La prestigieuse université de Dartmouth, dans le New Hampshire, était dans la tourmente vendredi, accusée en justice d'avoir laissé trois de ses professeurs harceler et abuser sexuellement des étudiantes pendant des années.

L'assignation enregistrée jeudi au tribunal fédéral du New Hampshire contre l'université, qui émane de sept femmes réclamant 70 millions de dollars de dommages et intérêts à l'université, devrait alimenter la polémique sur le harcèlement sur les campus américains.  

D'autant que la ministre américaine de l'Éducation, Betsy DeVos, a proposé vendredi une réforme controversée de la procédure d'enquête sur les abus sexuels dans les universités, qui restreindrait la notion d'agression sexuelle et autoriserait un contre-interrogatoire des victimes présumées, au grand dam des associations de victimes.

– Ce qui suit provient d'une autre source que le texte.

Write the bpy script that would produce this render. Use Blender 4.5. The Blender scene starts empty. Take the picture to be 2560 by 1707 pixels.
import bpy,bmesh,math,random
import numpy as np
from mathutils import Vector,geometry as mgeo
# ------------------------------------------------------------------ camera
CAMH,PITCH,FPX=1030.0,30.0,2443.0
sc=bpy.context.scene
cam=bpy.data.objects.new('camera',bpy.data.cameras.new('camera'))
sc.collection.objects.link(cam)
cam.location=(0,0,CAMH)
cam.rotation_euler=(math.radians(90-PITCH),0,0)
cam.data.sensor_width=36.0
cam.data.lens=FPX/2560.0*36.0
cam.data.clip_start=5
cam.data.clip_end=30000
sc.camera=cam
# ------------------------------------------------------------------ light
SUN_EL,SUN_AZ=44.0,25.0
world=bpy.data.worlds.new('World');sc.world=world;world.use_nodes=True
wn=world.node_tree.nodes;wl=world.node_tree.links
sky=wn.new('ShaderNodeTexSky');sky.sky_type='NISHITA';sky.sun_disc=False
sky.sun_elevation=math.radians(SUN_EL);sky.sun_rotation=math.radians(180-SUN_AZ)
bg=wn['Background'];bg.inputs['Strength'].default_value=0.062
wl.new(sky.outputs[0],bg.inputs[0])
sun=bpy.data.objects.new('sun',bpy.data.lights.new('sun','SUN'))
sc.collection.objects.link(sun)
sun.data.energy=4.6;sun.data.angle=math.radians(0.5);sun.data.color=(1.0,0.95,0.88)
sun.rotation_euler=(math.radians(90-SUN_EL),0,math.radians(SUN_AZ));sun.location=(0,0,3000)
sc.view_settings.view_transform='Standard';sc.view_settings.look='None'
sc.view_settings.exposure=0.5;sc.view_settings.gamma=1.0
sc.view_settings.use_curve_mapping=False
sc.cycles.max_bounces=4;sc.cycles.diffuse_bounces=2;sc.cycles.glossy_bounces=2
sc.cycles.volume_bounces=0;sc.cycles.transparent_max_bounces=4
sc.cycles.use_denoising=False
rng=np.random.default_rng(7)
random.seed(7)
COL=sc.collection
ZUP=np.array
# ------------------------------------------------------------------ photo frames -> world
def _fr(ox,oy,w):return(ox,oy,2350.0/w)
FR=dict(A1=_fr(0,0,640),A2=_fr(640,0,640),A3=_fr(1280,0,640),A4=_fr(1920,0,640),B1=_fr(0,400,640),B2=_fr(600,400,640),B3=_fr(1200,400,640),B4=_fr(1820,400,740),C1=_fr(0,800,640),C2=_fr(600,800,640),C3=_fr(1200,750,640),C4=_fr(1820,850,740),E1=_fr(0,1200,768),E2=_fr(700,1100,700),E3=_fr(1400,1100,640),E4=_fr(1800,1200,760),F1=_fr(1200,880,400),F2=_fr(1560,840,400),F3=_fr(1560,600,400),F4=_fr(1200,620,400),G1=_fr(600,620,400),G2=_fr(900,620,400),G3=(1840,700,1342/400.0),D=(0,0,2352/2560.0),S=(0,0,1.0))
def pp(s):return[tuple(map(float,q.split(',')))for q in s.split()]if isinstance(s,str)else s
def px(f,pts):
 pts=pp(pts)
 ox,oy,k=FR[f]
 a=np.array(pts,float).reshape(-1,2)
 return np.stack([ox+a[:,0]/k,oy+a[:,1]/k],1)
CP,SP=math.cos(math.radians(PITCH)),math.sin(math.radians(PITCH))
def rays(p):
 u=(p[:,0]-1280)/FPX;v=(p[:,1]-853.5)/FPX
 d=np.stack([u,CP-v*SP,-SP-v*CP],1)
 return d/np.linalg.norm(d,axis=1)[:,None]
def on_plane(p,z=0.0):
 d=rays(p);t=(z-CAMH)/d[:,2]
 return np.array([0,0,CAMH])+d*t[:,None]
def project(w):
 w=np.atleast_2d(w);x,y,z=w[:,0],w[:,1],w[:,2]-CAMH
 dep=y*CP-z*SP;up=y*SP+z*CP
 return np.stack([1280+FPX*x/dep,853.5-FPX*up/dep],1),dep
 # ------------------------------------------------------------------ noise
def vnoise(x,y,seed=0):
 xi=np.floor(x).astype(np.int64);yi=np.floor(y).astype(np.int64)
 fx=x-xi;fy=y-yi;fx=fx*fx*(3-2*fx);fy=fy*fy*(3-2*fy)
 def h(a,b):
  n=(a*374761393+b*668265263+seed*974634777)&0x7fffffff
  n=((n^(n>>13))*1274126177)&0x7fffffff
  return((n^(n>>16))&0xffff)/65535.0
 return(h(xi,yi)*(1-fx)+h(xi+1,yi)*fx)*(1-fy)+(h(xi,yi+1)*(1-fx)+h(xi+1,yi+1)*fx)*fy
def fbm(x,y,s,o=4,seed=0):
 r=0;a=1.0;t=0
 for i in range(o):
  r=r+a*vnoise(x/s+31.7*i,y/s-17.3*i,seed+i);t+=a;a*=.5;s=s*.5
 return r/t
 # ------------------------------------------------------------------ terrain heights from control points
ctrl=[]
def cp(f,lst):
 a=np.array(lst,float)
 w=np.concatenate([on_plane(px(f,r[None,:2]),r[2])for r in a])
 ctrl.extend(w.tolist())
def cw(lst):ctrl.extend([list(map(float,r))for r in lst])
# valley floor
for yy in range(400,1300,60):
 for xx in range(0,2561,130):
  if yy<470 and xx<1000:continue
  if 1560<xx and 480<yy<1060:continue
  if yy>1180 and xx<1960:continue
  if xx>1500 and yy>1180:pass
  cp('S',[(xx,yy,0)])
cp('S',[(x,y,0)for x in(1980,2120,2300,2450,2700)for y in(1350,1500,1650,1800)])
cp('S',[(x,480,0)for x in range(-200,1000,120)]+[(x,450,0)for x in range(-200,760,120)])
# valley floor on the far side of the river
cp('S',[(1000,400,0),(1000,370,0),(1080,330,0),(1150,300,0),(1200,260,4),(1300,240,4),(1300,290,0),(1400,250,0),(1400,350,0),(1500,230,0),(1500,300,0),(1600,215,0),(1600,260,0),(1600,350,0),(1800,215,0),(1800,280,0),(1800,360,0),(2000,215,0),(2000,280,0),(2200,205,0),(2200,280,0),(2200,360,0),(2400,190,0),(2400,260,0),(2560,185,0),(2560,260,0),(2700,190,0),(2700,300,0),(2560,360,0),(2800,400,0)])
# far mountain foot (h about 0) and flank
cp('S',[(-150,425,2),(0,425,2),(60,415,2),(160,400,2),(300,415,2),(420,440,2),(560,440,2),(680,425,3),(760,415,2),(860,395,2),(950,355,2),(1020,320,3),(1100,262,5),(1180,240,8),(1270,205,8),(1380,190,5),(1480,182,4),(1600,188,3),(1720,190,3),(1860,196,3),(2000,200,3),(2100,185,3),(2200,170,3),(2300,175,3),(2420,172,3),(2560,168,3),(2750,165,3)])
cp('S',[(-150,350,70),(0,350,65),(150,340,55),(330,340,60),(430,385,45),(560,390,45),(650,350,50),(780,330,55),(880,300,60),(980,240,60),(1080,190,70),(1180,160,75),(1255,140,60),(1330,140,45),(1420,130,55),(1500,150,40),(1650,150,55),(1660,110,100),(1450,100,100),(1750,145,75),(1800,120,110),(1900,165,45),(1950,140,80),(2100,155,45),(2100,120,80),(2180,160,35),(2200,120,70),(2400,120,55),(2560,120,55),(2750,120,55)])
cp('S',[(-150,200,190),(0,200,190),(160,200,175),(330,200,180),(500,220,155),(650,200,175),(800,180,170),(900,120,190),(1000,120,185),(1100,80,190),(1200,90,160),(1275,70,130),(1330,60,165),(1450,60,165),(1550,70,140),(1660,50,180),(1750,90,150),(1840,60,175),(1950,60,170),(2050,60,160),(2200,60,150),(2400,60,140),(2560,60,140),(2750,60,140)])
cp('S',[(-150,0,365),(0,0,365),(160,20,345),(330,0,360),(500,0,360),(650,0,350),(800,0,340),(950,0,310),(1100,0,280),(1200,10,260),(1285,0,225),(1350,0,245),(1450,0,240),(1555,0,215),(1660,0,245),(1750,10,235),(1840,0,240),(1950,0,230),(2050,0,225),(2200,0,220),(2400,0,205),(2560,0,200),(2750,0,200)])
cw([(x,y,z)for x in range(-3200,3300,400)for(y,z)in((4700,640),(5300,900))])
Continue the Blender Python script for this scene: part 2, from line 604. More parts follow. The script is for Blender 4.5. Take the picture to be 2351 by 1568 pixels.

Depuis le début du mouvement #metoo, une série d'écoles et d'universités ont été accusées d'avoir longtemps fermé les yeux sur des faits de harcèlement et d'agressions sexuelles, perpétrés par des professeurs ou des étudiants.

Dans la plainte des sept femmes, les administrateurs de l'université privée de Dartmouth - qui compte quelque 6400 étudiants dans la ville de Hanover, au nord de Boston - sont accusés d'avoir laissé trois professeurs réputés du département de psychologie et de neurosciences « traiter les femmes comme des objets sexuels ».

Les trois enseignants, Todd Heatherton, William Kelley et Paul Whalen, auraient soumis certaines de leurs étudiantes à des attouchements, des « sextos » et des agressions allant parfois jusqu'au viol, selon la plainte de 72 pages, qui ne vise pas les professeurs directement.  

Ils conditionnaient leur soutien pédagogique à la participation des étudiantes à des soirées « saturées d'alcool », des séances de travail organisées dans des bars ou des « soirées jacuzzi » chez eux, affirment les plaignantes, qui ont toutes obtenu leur doctorat en neurosciences.

L'une d'elles, Kristina Rapuano, arrivée à Dartmouth en 2012 pour faire son doctorat, accuse M. Kelley de l'avoir violée lors d'une conférence consacrée aux neurosciences en 2015 à San Francisco.  

Plaintes dès 2002

Il l'aurait fait boire, et elle se serait réveillée sans se souvenir de rien. C'est lui qui lui aurait appris qu'ils avaient eu un rapport sexuel, avant de multiplier les pressions sur elle pour en avoir d'autres.

« Après ça, j'ai essayé de gérer au mieux la situation dans laquelle je me trouvais », mais c'était « terriblement difficile », a indiqué Mme Rapuano à la télévision ABC.

« Ma principale motivation en révélant mes expériences est de mettre fin à un mode générationnel de harcèlement sexuel », a expliqué sur Twitter cette femme aujourd'hui post-doctorante à l'université de Yale.

Selon l'assignation, Dartmouth avait reçu de premières plaintes sur le comportement des enseignants dès 2002, mais les a « ignorées ».

C'est seulement en octobre 2017, après que 27 femmes eurent décidé de se plaindre formellement, que l'université a reconnu qu'une enquête était en cours, poussant le ministre de la Justice du New Hampshire à ouvrir une enquête criminelle.  

Cette dernière n'a débouché sur aucune inculpation à ce stade.

Les trois enseignants ont néanmoins quitté Dartmouth l'été dernier, et tous trois sont désormais bannis du campus.

Dans un communiqué, la direction de l'université s'est targuée d'avoir pris des « mesures inédites » en renvoyant ces professeurs titulaires, et a rejeté les accusations des plaignantes sur sa présumée inaction.

« Nous sommes, respectueusement, mais fermement, en désaccord avec la façon dont nos actions sont présentées dans la plainte, et répondrons en déposant nos propres documents auprès du tribunal », a ajouté le communiqué.